Comrade Xi ’s African Safari
by John J. Metzler
Weirs Times Contributing Writer
UNITED NATIONS—China’s President Xi Jinxing visited southern Africa both to build upon booming business relations and improve cozy political ties between the People’s Republic and key regional states. Beijing is already the African continent’s top trade partner with $222 billion in commerce; moreover China is weaving a vast web of infrastructural, road and rail projects which will help speed a flow of natural resources to China’s industries. PRC trade with Africa exceeds declining American commerce with Africa by a factor of three to one.
While much of the visit dealt with Beijing’s commercial and foreign investment ties to Africa’s vast natural resources, the trip equally underscored the comradely political relations with countries such as Zimbabwe, Xi Jinxing’s first stopover. The PRC president and Zimbabwe’s long-ruling dictator Robert Mugabe underscored the two countries’ ties which date back to Zimbabwe’s independence struggle in former Rhodesia in the 1970’s.
Comrade Bob Mugabe has ruled Zimbabwe since independence in 1980. The mineral rich and once bountiful food exporting southern African land had been reduced to a socialist quagmire facing food shortages, endemic corruption, emigration and entrenched authoritarian rule.
Xi Jinxing extolled that Zimbabwe has been an “all weather friend of China.” Comrade Bob Mugabe in turn described China as “Zimbabwe’s best friend” on the global stage.
Just recently Mugabe was awarded China’s Confucius Peace Prize, a curious accolade previously awarded to Fidel Castro among others.
Mugabe’s ruling Zimbabwe African National Union/Patriotic Front (ZANU-PF) still uses the archaic political phraseology of comrades and gatherings are addressed with the greeting “comrades and friends.” Yet the ZANU-PF party is rife with internecine strife and machinations reflecting both corruption and the jockeying to succeed Comrade Bob who is now 91 and increasingly frail but still in control.
According to Zimbabwean economist Vince Musewe, “The race to the bottom is accelerating at full speed.” Writing in the newspaper NewsDay he adds, “It will certainly take us some time and much effort to re-invent a new Zimbabwe,” which must have “an ethically responsible and accountable political leadership.”

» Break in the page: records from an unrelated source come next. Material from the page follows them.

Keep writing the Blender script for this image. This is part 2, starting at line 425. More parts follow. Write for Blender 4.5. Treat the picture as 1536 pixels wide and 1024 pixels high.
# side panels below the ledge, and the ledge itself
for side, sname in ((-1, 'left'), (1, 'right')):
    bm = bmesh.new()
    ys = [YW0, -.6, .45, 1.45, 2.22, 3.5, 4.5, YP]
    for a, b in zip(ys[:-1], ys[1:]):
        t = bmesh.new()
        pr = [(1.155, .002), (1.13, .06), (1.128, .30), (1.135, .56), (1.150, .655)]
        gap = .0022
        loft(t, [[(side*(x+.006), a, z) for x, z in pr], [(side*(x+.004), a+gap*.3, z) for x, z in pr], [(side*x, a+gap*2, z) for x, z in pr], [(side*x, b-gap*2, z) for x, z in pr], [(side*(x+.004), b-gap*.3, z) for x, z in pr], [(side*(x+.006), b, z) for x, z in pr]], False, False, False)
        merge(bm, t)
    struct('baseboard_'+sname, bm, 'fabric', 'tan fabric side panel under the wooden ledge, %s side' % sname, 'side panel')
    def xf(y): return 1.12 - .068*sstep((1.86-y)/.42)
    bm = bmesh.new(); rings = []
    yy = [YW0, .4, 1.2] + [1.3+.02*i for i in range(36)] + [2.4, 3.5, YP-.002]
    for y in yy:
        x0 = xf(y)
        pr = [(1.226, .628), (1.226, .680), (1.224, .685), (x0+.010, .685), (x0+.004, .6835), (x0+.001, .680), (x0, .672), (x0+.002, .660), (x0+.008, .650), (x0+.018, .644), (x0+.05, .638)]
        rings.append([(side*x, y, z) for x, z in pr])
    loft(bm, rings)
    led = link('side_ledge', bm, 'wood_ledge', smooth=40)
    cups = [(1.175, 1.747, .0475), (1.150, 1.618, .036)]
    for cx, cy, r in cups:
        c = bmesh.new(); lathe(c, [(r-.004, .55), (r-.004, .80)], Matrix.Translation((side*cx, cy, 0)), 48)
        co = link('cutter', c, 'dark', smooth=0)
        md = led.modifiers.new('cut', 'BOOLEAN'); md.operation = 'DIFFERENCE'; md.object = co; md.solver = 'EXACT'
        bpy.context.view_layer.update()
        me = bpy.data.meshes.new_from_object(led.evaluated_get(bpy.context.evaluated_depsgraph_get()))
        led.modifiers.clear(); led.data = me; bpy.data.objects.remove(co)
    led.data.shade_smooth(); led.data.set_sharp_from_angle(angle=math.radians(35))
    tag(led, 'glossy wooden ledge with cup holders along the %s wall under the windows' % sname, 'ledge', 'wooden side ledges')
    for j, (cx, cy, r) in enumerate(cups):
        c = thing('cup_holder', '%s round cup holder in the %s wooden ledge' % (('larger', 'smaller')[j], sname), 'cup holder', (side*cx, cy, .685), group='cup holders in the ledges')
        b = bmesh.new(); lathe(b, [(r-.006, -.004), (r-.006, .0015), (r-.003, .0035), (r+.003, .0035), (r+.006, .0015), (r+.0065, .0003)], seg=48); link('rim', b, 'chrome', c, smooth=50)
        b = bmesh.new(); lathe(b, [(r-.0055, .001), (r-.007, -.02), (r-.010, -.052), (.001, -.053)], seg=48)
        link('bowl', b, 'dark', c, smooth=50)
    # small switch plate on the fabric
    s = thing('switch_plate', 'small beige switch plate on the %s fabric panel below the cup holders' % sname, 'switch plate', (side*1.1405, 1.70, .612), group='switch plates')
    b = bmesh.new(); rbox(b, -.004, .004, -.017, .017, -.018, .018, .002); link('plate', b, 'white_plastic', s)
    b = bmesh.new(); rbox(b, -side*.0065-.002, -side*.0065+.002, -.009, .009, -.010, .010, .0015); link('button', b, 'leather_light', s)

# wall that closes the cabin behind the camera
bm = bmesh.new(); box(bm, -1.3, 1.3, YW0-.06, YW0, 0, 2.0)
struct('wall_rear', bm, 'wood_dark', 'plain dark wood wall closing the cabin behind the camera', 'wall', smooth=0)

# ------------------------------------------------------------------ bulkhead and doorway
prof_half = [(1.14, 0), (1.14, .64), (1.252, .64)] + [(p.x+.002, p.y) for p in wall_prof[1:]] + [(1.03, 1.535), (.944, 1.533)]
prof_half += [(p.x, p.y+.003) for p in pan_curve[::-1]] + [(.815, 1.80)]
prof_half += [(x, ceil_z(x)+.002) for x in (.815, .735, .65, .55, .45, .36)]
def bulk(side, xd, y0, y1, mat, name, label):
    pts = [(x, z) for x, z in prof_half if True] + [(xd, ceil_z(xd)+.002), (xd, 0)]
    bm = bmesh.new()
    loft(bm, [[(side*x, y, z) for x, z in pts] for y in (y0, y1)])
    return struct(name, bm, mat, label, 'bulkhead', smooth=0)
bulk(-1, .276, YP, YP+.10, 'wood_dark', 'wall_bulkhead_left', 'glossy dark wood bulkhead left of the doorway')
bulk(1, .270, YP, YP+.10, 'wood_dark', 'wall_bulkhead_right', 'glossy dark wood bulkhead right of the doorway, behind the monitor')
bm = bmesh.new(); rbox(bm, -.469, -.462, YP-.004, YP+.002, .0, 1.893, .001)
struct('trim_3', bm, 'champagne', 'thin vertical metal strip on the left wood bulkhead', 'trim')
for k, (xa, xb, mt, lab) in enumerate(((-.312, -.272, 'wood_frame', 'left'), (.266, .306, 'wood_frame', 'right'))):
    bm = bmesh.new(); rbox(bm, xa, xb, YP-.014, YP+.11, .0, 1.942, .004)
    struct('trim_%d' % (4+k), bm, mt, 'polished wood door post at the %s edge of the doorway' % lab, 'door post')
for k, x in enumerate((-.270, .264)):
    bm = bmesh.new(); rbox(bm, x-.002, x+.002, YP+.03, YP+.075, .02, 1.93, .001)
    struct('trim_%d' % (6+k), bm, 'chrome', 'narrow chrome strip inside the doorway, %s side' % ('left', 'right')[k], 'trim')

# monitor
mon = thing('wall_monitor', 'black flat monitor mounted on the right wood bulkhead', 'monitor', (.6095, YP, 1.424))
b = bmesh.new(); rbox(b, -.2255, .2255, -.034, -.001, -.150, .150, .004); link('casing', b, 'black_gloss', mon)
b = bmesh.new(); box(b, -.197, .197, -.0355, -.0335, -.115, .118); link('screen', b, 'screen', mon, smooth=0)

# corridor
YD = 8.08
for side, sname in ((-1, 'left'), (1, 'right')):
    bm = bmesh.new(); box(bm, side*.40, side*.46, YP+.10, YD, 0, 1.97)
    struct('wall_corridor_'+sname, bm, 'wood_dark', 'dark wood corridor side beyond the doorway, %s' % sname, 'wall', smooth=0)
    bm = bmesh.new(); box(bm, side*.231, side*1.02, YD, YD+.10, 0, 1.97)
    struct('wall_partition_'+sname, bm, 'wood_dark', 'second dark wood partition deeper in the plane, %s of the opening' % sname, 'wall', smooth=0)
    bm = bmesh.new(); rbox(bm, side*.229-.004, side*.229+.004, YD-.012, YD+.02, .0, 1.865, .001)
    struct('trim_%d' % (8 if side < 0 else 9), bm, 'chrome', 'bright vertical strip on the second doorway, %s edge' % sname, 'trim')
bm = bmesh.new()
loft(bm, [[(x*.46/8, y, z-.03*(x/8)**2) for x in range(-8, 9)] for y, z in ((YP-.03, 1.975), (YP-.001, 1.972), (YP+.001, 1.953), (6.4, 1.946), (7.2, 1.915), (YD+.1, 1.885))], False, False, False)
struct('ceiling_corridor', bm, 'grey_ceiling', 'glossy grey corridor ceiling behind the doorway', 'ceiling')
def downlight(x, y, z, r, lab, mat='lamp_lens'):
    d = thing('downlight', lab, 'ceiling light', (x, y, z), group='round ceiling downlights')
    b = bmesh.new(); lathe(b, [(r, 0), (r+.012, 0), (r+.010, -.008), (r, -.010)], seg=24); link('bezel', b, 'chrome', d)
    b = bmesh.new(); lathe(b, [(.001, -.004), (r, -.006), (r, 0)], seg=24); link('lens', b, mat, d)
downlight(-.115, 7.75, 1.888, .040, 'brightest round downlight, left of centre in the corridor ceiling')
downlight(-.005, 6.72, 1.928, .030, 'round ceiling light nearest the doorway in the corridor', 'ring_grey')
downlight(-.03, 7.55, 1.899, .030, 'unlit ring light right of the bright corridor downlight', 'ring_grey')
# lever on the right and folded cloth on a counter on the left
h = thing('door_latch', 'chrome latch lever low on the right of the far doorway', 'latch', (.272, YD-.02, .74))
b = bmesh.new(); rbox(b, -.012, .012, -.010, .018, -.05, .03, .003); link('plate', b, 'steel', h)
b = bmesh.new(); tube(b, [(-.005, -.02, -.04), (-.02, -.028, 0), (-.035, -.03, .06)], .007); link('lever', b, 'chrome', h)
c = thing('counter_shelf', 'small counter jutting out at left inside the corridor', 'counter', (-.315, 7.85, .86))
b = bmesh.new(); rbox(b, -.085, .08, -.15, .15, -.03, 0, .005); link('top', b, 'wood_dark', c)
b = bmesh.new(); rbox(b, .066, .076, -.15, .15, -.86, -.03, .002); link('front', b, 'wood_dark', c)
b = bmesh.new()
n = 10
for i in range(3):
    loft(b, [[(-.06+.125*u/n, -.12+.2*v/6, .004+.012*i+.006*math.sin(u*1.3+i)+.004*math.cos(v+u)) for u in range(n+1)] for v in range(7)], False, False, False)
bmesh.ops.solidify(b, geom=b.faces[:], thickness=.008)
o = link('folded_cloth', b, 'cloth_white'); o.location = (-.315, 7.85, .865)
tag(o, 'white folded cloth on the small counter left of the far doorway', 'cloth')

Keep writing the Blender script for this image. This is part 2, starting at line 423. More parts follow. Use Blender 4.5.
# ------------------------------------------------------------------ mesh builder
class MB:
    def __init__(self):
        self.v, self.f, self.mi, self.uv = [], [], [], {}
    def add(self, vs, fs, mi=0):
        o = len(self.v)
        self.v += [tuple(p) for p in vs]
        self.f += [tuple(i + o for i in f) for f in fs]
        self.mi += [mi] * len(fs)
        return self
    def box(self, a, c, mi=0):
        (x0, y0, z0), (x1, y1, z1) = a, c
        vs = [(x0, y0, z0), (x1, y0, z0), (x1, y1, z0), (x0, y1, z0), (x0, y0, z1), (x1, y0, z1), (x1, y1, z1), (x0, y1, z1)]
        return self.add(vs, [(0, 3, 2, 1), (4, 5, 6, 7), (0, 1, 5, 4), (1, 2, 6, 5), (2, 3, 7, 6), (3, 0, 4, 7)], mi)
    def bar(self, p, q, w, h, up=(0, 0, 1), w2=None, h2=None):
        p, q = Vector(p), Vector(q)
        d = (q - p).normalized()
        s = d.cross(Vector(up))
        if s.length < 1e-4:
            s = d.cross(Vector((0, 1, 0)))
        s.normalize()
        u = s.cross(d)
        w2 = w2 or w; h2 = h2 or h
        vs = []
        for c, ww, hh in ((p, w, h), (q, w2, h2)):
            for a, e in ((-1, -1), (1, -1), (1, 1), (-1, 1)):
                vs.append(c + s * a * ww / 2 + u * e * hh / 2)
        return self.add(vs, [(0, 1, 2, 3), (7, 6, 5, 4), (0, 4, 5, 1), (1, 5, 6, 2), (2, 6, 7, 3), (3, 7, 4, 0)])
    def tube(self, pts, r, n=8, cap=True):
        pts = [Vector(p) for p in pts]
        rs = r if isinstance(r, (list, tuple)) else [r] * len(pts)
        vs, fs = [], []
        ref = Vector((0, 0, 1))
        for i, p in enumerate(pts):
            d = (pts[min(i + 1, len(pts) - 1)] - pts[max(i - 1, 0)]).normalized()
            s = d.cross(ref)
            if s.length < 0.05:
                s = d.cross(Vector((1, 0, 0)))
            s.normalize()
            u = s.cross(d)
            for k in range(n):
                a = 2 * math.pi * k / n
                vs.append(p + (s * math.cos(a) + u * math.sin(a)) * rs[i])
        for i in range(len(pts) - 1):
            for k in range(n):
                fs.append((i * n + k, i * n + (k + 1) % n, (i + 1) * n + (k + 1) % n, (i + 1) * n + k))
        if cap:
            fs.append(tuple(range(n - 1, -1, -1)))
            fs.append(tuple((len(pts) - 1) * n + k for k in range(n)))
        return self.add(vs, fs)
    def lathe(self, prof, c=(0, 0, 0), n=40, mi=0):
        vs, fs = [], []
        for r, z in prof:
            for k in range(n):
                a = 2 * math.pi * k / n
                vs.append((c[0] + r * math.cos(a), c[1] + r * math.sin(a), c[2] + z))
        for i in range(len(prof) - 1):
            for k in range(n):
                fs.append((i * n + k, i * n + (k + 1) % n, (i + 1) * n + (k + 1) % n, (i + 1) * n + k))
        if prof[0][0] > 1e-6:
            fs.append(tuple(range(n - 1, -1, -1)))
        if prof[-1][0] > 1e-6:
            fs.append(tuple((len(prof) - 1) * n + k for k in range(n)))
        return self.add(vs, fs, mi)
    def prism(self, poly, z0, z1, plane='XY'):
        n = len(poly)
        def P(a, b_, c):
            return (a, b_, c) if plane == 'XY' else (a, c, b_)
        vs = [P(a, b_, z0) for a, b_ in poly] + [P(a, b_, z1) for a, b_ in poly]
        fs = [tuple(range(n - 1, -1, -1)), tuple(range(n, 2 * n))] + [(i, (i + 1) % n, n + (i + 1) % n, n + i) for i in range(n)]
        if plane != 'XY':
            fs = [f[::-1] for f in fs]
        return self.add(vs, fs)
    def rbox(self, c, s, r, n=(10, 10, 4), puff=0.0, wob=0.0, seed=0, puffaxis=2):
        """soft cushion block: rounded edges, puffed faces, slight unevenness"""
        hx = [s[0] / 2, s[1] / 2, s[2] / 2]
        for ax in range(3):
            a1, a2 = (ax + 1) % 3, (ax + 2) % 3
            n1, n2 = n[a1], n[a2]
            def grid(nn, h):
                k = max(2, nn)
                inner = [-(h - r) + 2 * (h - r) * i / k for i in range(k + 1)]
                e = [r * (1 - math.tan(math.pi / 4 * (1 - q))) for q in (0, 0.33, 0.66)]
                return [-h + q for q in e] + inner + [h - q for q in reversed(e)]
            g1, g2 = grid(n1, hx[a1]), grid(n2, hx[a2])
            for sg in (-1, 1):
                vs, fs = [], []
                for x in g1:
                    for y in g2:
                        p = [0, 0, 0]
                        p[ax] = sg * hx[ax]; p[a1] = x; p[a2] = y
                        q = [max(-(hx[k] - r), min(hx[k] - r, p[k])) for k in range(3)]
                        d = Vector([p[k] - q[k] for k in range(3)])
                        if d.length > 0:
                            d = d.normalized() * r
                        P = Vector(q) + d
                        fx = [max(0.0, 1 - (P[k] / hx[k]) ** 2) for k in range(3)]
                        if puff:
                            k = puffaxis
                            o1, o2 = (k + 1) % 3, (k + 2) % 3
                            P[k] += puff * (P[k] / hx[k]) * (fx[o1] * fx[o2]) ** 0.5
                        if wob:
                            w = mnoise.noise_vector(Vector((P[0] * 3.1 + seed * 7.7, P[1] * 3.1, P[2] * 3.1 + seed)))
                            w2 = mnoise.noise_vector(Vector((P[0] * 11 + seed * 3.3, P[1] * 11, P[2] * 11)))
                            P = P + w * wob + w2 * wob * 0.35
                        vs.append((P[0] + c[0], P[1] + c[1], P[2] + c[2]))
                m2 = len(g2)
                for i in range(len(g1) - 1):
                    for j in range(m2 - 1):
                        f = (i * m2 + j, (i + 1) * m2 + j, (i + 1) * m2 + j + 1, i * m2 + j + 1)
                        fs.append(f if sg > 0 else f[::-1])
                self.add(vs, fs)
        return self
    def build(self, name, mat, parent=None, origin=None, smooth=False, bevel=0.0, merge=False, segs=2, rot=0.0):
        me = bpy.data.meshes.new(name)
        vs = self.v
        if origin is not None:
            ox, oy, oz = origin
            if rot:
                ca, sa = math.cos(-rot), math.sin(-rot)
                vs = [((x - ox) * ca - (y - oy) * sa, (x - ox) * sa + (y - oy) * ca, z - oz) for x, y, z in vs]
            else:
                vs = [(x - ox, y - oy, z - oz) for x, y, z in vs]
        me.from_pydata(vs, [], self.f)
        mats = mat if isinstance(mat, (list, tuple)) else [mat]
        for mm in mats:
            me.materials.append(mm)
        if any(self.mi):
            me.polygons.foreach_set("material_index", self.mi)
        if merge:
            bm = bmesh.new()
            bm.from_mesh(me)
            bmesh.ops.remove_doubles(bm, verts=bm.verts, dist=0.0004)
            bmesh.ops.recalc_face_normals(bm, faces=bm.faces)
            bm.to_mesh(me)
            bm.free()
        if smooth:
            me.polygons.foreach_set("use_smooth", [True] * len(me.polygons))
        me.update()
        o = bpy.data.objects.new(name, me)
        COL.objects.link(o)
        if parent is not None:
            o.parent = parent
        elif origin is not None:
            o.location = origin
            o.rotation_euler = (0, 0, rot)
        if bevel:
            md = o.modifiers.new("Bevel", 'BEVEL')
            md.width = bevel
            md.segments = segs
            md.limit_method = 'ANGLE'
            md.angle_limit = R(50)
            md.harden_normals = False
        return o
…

China’s trade with Zimbabwe reached $1 billion; tobacco, not to mention nickel and other minerals are being sold to China. While Western countries have for the most part kept arms length from Zimbabwe, the PRC has curried close political and commercial ties. China remains Zimbabwe’s largest foreign investor; investment grew from $460 million in 2011 to $600 million in 2013 according to official Beijing sources.
Curiously, the Chinese Yuan currency is one of a number of foreign currencies which circulate in the impoverished land along with the American dollar and South African Rand; after years of hyper inflation Zimbabwe discontinued its official currency whose banknotes ran out of space for zeros.
Beijing’s contemporary contacts with Africa deeply contrast from the 1960’s when Chinese delegations visited the continent to promote revolution, support “liberation movements” and
to provide a political sounding board for Maoist ideology. Today the setting evokes China, Inc. where Beijing promotes trade, investment and what amounts to a buying up the board of resource companies which can ensure a flow of supplies. Despite Mainland China’s economic slowdown, the country is ensuring long term bets and commitments to key commodities for the future.
Some African commentators have balked at what they view as Chinese “neo-colonialism,” a view which Beijing firmly renounces. In Zambia for example, Chinese firms own large sectors of the copper mining industry. China’s commercial ties, especially scooping up natural resources, and mineral rights, has long eclipsed promoting communism.
After Zimbabwe, Xi Jinping visited South Africa, still the continent’s powerhouse, for a China/African Summit, where the PRC pledged a total of $60 billion in aid and loans for more than thirty African states. Some $6.5 billion are investments and loans slated for South Africa’s infrastructure; about a third will go to South African railways.
People’s China’s political, commercial and infrastructural inroads into the African continent pose a profound and looming geopolitical danger to American and European interests. Through its alignment with resource-rich though very often authoritarian states such as Zimbabwe, Beijing has created a commercial and political dependence with key African countries.
John J. Metzler is a United Nations correspondent covering diplomatic and defense issues. He is the author of Divided Dynamism The Diplomacy of Separated Nations: Germany, Korea, China.